──────── The records
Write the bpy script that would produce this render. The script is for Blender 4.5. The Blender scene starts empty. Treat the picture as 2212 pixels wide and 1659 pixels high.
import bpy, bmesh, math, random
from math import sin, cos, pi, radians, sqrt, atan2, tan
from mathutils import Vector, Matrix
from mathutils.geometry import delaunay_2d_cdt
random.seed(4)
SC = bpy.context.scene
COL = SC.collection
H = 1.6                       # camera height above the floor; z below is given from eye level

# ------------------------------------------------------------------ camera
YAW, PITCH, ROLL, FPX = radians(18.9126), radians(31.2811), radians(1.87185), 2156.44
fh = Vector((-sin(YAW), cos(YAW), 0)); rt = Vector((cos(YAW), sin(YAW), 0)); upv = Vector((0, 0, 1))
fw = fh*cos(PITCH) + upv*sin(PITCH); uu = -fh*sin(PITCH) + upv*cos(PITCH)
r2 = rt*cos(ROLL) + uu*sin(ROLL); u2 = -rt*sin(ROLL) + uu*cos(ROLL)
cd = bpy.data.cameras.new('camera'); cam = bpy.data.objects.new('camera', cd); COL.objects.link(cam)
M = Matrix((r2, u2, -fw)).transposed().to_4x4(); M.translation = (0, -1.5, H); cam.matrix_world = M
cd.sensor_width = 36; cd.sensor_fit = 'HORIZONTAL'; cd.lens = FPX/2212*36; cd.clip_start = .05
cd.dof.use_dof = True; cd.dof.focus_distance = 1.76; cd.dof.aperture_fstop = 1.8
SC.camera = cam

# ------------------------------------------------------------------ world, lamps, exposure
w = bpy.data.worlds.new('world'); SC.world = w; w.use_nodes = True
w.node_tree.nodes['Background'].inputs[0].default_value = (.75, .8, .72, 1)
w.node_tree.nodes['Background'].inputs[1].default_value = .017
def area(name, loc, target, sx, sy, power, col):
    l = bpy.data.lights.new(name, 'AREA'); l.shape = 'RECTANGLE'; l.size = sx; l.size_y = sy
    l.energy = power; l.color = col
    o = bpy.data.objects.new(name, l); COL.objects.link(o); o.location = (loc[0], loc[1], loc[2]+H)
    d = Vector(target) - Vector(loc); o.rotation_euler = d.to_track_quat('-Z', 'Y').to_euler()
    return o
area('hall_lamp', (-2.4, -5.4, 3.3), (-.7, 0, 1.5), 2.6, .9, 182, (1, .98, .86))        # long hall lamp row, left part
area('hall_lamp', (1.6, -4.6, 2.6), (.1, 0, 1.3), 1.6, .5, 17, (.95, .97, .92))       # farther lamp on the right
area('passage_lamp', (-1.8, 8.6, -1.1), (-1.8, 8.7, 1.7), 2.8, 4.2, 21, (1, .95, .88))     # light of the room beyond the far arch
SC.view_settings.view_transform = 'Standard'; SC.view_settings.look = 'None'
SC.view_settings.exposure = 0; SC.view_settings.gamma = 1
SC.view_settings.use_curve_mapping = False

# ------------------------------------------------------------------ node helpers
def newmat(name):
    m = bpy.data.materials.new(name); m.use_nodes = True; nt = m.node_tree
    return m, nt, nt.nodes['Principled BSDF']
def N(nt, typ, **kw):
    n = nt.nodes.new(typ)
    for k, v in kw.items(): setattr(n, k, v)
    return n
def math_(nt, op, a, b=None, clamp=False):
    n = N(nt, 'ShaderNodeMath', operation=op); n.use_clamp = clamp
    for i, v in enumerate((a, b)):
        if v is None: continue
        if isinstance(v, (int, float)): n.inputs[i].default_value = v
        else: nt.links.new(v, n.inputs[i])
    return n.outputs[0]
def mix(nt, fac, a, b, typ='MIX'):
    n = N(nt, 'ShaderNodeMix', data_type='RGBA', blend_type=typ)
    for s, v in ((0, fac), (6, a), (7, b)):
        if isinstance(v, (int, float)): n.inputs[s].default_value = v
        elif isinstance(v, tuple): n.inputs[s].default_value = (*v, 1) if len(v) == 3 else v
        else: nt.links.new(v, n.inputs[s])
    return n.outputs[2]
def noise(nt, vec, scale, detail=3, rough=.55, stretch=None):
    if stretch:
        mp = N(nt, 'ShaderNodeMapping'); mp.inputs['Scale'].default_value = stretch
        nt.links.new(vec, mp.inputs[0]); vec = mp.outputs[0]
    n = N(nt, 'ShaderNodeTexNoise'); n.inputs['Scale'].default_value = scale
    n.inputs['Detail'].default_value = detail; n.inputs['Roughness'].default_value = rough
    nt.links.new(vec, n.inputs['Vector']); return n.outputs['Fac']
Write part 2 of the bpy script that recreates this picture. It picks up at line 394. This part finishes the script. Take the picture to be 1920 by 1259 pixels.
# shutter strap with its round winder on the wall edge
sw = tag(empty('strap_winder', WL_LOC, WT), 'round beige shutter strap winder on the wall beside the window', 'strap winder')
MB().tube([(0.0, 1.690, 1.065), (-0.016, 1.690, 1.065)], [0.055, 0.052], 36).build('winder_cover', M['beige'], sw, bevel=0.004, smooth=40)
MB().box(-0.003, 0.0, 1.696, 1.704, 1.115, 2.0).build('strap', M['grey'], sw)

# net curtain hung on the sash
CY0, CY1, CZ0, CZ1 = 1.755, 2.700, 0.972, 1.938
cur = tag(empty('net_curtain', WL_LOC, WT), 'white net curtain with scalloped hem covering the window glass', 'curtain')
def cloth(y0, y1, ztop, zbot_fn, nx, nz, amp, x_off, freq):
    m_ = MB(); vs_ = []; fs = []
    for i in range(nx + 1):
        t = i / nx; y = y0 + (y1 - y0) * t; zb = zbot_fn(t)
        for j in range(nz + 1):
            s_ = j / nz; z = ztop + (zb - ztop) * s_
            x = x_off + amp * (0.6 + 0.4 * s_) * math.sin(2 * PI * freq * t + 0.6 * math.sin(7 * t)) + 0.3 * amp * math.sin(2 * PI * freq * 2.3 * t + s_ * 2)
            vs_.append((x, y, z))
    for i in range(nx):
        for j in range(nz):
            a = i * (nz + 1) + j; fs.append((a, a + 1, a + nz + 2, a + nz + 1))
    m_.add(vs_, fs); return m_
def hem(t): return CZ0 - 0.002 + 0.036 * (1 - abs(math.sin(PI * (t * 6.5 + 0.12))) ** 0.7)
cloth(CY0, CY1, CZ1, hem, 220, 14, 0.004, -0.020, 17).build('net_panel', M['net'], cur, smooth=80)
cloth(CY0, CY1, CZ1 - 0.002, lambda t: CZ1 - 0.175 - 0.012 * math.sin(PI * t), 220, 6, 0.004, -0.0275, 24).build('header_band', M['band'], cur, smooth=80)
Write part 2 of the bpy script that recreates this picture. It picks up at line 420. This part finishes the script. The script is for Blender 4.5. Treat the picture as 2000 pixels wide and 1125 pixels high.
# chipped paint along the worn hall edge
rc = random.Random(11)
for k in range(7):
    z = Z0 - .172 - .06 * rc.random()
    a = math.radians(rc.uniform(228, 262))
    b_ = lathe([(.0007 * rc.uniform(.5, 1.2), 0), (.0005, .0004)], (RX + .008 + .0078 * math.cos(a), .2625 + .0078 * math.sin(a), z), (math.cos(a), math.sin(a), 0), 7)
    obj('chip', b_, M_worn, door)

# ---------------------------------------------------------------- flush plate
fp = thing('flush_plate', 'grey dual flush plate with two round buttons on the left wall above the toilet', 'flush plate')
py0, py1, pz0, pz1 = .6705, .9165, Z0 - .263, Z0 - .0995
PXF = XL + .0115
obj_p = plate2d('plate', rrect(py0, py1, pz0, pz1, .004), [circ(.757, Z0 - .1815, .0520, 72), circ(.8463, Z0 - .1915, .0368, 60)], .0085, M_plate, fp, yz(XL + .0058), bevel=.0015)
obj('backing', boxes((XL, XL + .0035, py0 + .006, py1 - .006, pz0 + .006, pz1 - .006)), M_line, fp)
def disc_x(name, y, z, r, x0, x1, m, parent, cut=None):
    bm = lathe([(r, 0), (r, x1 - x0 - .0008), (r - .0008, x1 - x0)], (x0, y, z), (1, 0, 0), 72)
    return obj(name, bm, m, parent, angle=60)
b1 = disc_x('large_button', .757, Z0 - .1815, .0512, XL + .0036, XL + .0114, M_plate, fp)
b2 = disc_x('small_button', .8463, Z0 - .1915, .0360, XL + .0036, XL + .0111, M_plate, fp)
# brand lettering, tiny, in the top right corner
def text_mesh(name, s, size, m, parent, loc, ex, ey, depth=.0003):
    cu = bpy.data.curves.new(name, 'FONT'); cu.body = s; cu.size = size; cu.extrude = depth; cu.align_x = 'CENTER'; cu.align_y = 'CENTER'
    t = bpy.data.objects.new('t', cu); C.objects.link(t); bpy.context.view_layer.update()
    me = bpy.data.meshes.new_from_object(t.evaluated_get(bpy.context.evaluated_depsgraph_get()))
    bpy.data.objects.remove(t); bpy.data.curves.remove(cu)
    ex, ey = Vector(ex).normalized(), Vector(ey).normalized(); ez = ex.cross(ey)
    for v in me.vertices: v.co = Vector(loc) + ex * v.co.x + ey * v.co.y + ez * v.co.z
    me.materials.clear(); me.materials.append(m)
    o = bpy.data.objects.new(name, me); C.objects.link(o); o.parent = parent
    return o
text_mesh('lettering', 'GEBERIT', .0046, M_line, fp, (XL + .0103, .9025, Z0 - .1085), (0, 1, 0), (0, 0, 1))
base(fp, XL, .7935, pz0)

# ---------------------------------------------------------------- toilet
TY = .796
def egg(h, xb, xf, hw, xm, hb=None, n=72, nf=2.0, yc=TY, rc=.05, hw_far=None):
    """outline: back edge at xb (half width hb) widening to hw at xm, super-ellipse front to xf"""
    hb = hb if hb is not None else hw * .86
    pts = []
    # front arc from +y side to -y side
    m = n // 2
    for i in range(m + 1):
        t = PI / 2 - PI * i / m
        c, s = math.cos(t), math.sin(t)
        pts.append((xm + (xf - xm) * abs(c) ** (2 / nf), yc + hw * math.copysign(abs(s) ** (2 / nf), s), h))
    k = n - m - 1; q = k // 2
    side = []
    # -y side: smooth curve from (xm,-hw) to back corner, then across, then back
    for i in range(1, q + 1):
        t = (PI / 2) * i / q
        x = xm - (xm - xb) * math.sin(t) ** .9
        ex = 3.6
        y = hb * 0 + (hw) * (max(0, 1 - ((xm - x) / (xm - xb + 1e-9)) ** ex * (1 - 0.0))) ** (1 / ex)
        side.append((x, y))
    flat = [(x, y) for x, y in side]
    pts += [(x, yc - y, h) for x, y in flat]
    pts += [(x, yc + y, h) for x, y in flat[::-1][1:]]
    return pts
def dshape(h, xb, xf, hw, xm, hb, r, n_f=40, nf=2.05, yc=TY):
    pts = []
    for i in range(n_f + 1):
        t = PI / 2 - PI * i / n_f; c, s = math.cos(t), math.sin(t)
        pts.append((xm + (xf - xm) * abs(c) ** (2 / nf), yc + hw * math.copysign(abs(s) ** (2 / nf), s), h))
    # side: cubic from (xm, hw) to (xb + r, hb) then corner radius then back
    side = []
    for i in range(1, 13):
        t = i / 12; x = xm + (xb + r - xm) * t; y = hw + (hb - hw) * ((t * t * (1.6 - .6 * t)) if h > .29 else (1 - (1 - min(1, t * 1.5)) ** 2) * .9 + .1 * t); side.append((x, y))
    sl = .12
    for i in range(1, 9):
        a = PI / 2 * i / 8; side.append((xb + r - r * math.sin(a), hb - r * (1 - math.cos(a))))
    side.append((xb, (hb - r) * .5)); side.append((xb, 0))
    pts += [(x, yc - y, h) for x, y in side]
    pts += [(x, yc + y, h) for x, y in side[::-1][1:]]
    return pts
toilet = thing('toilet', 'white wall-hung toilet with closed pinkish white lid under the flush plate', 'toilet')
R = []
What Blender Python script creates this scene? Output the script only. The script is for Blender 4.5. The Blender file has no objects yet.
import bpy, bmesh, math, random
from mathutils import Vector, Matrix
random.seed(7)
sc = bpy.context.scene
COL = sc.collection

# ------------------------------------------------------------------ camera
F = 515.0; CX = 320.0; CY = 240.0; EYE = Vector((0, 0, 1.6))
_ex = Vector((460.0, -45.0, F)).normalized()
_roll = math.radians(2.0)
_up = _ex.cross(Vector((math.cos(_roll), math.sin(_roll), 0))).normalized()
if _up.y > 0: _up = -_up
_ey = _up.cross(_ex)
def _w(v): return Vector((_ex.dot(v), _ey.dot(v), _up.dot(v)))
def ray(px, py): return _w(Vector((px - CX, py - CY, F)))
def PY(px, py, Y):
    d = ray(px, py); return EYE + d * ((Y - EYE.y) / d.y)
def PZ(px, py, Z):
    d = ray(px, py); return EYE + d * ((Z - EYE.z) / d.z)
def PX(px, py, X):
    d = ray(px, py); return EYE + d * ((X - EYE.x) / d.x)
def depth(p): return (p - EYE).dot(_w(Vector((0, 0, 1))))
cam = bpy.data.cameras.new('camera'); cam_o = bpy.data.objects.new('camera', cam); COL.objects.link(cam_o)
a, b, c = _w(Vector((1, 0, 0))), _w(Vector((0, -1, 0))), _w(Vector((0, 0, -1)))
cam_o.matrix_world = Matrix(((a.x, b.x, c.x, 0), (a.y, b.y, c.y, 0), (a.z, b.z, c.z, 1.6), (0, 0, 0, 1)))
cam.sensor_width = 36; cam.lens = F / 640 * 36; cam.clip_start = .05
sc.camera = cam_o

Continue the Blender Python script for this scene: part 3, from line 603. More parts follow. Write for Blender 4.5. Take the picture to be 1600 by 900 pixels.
────────────────
### Aim of the task:
Identify the lines that contain the string "Write", and copy every one of them.

### Correct response:
Write the bpy script that would produce this render. The script is for Blender 4.5. The Blender scene starts empty. Treat the picture as 2212 pixels wide and 1659 pixels high.
Write part 2 of the bpy script that recreates this picture. It picks up at line 394. This part finishes the script. Take the picture to be 1920 by 1259 pixels.
Write part 2 of the bpy script that recreates this picture. It picks up at line 420. This part finishes the script. The script is for Blender 4.5. Treat the picture as 2000 pixels wide and 1125 pixels high.
Continue the Blender Python script for this scene: part 3, from line 603. More parts follow. Write for Blender 4.5. Take the picture to be 1600 by 900 pixels.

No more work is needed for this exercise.